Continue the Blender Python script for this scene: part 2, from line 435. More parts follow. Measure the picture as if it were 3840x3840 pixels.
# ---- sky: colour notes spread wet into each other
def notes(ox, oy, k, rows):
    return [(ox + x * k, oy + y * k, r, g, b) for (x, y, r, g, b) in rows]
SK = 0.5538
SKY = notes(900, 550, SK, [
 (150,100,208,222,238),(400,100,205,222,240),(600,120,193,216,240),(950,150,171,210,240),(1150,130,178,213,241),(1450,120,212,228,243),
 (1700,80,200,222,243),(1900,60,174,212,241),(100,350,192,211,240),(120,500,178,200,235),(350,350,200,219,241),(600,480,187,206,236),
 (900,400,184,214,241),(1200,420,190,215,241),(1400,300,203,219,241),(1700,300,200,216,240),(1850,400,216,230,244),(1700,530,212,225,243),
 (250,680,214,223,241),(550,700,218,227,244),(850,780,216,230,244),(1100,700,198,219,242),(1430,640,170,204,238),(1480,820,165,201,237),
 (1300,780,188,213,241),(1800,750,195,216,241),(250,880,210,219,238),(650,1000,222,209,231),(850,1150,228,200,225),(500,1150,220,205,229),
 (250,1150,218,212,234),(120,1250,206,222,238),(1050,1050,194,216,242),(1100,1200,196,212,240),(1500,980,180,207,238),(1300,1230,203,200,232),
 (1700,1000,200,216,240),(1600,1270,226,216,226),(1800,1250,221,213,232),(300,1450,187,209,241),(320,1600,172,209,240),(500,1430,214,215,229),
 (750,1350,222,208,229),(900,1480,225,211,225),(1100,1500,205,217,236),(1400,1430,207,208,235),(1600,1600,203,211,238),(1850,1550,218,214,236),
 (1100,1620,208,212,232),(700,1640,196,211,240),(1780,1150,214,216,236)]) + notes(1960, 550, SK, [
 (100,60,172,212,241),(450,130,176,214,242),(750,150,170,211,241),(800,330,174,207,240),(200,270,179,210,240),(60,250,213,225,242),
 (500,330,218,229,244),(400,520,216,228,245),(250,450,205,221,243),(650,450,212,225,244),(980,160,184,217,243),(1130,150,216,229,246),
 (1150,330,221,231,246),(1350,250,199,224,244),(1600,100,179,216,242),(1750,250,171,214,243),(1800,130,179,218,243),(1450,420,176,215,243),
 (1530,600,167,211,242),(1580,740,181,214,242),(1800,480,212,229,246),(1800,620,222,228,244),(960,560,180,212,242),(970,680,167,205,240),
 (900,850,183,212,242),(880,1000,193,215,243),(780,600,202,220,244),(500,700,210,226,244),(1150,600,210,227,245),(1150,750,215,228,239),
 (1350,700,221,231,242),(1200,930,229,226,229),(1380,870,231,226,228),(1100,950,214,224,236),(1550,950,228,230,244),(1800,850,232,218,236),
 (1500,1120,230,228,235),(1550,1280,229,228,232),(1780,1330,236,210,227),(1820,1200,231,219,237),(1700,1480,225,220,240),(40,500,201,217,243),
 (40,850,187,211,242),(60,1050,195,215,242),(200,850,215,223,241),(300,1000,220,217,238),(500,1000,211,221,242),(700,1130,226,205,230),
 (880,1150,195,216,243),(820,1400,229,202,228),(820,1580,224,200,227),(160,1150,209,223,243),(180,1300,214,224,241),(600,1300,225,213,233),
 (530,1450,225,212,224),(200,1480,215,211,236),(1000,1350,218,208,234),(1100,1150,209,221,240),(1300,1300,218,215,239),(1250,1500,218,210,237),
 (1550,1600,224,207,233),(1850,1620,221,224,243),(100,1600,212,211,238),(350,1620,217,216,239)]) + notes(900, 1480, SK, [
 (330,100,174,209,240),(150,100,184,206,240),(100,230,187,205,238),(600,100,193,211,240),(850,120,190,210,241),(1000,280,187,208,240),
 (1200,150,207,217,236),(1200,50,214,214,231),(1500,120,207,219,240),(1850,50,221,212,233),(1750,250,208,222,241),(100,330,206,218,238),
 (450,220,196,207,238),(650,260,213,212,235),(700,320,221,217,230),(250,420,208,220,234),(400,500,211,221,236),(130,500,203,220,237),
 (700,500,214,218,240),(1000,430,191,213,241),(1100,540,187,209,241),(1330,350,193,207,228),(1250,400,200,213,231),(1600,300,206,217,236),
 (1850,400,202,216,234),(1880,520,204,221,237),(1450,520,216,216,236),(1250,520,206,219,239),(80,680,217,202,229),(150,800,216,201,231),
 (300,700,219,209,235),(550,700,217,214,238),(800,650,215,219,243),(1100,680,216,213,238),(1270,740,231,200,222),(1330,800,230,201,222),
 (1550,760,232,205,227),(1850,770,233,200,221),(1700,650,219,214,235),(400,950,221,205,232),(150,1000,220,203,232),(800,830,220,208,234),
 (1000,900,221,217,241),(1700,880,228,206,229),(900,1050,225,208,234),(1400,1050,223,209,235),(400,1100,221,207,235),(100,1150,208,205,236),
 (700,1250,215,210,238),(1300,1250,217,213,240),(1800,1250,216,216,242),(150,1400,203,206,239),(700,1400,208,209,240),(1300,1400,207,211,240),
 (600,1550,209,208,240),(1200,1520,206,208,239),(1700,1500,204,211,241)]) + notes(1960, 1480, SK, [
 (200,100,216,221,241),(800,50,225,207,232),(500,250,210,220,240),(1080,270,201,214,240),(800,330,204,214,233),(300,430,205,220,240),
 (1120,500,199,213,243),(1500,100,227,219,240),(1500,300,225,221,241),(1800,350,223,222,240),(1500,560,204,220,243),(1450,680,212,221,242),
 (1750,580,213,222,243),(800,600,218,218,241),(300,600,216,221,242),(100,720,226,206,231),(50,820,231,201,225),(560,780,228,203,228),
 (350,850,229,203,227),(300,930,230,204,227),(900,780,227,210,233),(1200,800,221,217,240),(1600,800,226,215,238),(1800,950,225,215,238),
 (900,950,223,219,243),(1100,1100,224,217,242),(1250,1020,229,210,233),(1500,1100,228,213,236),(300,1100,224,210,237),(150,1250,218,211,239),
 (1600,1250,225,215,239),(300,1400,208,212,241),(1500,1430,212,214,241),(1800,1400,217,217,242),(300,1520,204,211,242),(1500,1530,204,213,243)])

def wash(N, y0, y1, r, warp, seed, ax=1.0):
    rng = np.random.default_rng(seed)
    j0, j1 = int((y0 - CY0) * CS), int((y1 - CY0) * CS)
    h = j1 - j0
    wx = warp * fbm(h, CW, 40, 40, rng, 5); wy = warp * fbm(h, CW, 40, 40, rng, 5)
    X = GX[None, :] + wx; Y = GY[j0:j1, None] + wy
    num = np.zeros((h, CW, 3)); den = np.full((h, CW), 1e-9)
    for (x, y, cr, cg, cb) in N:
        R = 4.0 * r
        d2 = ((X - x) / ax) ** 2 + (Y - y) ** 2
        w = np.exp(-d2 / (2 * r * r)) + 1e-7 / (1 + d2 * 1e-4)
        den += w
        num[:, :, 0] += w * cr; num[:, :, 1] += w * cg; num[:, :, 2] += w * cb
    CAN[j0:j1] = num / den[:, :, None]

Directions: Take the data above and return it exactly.

The response:
Continue the Blender Python script for this scene: part 2, from line 435. More parts follow. Measure the picture as if it were 3840x3840 pixels.
# ---- sky: colour notes spread wet into each other
def notes(ox, oy, k, rows):
    return [(ox + x * k, oy + y * k, r, g, b) for (x, y, r, g, b) in rows]
SK = 0.5538
SKY = notes(900, 550, SK, [
 (150,100,208,222,238),(400,100,205,222,240),(600,120,193,216,240),(950,150,171,210,240),(1150,130,178,213,241),(1450,120,212,228,243),
 (1700,80,200,222,243),(1900,60,174,212,241),(100,350,192,211,240),(120,500,178,200,235),(350,350,200,219,241),(600,480,187,206,236),
 (900,400,184,214,241),(1200,420,190,215,241),(1400,300,203,219,241),(1700,300,200,216,240),(1850,400,216,230,244),(1700,530,212,225,243),
 (250,680,214,223,241),(550,700,218,227,244),(850,780,216,230,244),(1100,700,198,219,242),(1430,640,170,204,238),(1480,820,165,201,237),
 (1300,780,188,213,241),(1800,750,195,216,241),(250,880,210,219,238),(650,1000,222,209,231),(850,1150,228,200,225),(500,1150,220,205,229),
 (250,1150,218,212,234),(120,1250,206,222,238),(1050,1050,194,216,242),(1100,1200,196,212,240),(1500,980,180,207,238),(1300,1230,203,200,232),
 (1700,1000,200,216,240),(1600,1270,226,216,226),(1800,1250,221,213,232),(300,1450,187,209,241),(320,1600,172,209,240),(500,1430,214,215,229),
 (750,1350,222,208,229),(900,1480,225,211,225),(1100,1500,205,217,236),(1400,1430,207,208,235),(1600,1600,203,211,238),(1850,1550,218,214,236),
 (1100,1620,208,212,232),(700,1640,196,211,240),(1780,1150,214,216,236)]) + notes(1960, 550, SK, [
 (100,60,172,212,241),(450,130,176,214,242),(750,150,170,211,241),(800,330,174,207,240),(200,270,179,210,240),(60,250,213,225,242),
 (500,330,218,229,244),(400,520,216,228,245),(250,450,205,221,243),(650,450,212,225,244),(980,160,184,217,243),(1130,150,216,229,246),
 (1150,330,221,231,246),(1350,250,199,224,244),(1600,100,179,216,242),(1750,250,171,214,243),(1800,130,179,218,243),(1450,420,176,215,243),
 (1530,600,167,211,242),(1580,740,181,214,242),(1800,480,212,229,246),(1800,620,222,228,244),(960,560,180,212,242),(970,680,167,205,240),
 (900,850,183,212,242),(880,1000,193,215,243),(780,600,202,220,244),(500,700,210,226,244),(1150,600,210,227,245),(1150,750,215,228,239),
 (1350,700,221,231,242),(1200,930,229,226,229),(1380,870,231,226,228),(1100,950,214,224,236),(1550,950,228,230,244),(1800,850,232,218,236),
 (1500,1120,230,228,235),(1550,1280,229,228,232),(1780,1330,236,210,227),(1820,1200,231,219,237),(1700,1480,225,220,240),(40,500,201,217,243),
 (40,850,187,211,242),(60,1050,195,215,242),(200,850,215,223,241),(300,1000,220,217,238),(500,1000,211,221,242),(700,1130,226,205,230),
 (880,1150,195,216,243),(820,1400,229,202,228),(820,1580,224,200,227),(160,1150,209,223,243),(180,1300,214,224,241),(600,1300,225,213,233),
 (530,1450,225,212,224),(200,1480,215,211,236),(1000,1350,218,208,234),(1100,1150,209,221,240),(1300,1300,218,215,239),(1250,1500,218,210,237),
 (1550,1600,224,207,233),(1850,1620,221,224,243),(100,1600,212,211,238),(350,1620,217,216,239)]) + notes(900, 1480, SK, [
 (330,100,174,209,240),(150,100,184,206,240),(100,230,187,205,238),(600,100,193,211,240),(850,120,190,210,241),(1000,280,187,208,240),
 (1200,150,207,217,236),(1200,50,214,214,231),(1500,120,207,219,240),(1850,50,221,212,233),(1750,250,208,222,241),(100,330,206,218,238),
 (450,220,196,207,238),(650,260,213,212,235),(700,320,221,217,230),(250,420,208,220,234),(400,500,211,221,236),(130,500,203,220,237),
 (700,500,214,218,240),(1000,430,191,213,241),(1100,540,187,209,241),(1330,350,193,207,228),(1250,400,200,213,231),(1600,300,206,217,236),
 (1850,400,202,216,234),(1880,520,204,221,237),(1450,520,216,216,236),(1250,520,206,219,239),(80,680,217,202,229),(150,800,216,201,231),
 (300,700,219,209,235),(550,700,217,214,238),(800,650,215,219,243),(1100,680,216,213,238),(1270,740,231,200,222),(1330,800,230,201,222),
 (1550,760,232,205,227),(1850,770,233,200,221),(1700,650,219,214,235),(400,950,221,205,232),(150,1000,220,203,232),(800,830,220,208,234),
 (1000,900,221,217,241),(1700,880,228,206,229),(900,1050,225,208,234),(1400,1050,223,209,235),(400,1100,221,207,235),(100,1150,208,205,236),
 (700,1250,215,210,238),(1300,1250,217,213,240),(1800,1250,216,216,242),(150,1400,203,206,239),(700,1400,208,209,240),(1300,1400,207,211,240),
 (600,1550,209,208,240),(1200,1520,206,208,239),(1700,1500,204,211,241)]) + notes(1960, 1480, SK, [
 (200,100,216,221,241),(800,50,225,207,232),(500,250,210,220,240),(1080,270,201,214,240),(800,330,204,214,233),(300,430,205,220,240),
 (1120,500,199,213,243),(1500,100,227,219,240),(1500,300,225,221,241),(1800,350,223,222,240),(1500,560,204,220,243),(1450,680,212,221,242),
 (1750,580,213,222,243),(800,600,218,218,241),(300,600,216,221,242),(100,720,226,206,231),(50,820,231,201,225),(560,780,228,203,228),
 (350,850,229,203,227),(300,930,230,204,227),(900,780,227,210,233),(1200,800,221,217,240),(1600,800,226,215,238),(1800,950,225,215,238),
 (900,950,223,219,243),(1100,1100,224,217,242),(1250,1020,229,210,233),(1500,1100,228,213,236),(300,1100,224,210,237),(150,1250,218,211,239),
 (1600,1250,225,215,239),(300,1400,208,212,241),(1500,1430,212,214,241),(1800,1400,217,217,242),(300,1520,204,211,242),(1500,1530,204,213,243)])

def wash(N, y0, y1, r, warp, seed, ax=1.0):
    rng = np.random.default_rng(seed)
    j0, j1 = int((y0 - CY0) * CS), int((y1 - CY0) * CS)
    h = j1 - j0
    wx = warp * fbm(h, CW, 40, 40, rng, 5); wy = warp * fbm(h, CW, 40, 40, rng, 5)
    X = GX[None, :] + wx; Y = GY[j0:j1, None] + wy
    num = np.zeros((h, CW, 3)); den = np.full((h, CW), 1e-9)
    for (x, y, cr, cg, cb) in N:
        R = 4.0 * r
        d2 = ((X - x) / ax) ** 2 + (Y - y) ** 2
        w = np.exp(-d2 / (2 * r * r)) + 1e-7 / (1 + d2 * 1e-4)
        den += w
        num[:, :, 0] += w * cr; num[:, :, 1] += w * cg; num[:, :, 2] += w * cb
    CAN[j0:j1] = num / den[:, :, None]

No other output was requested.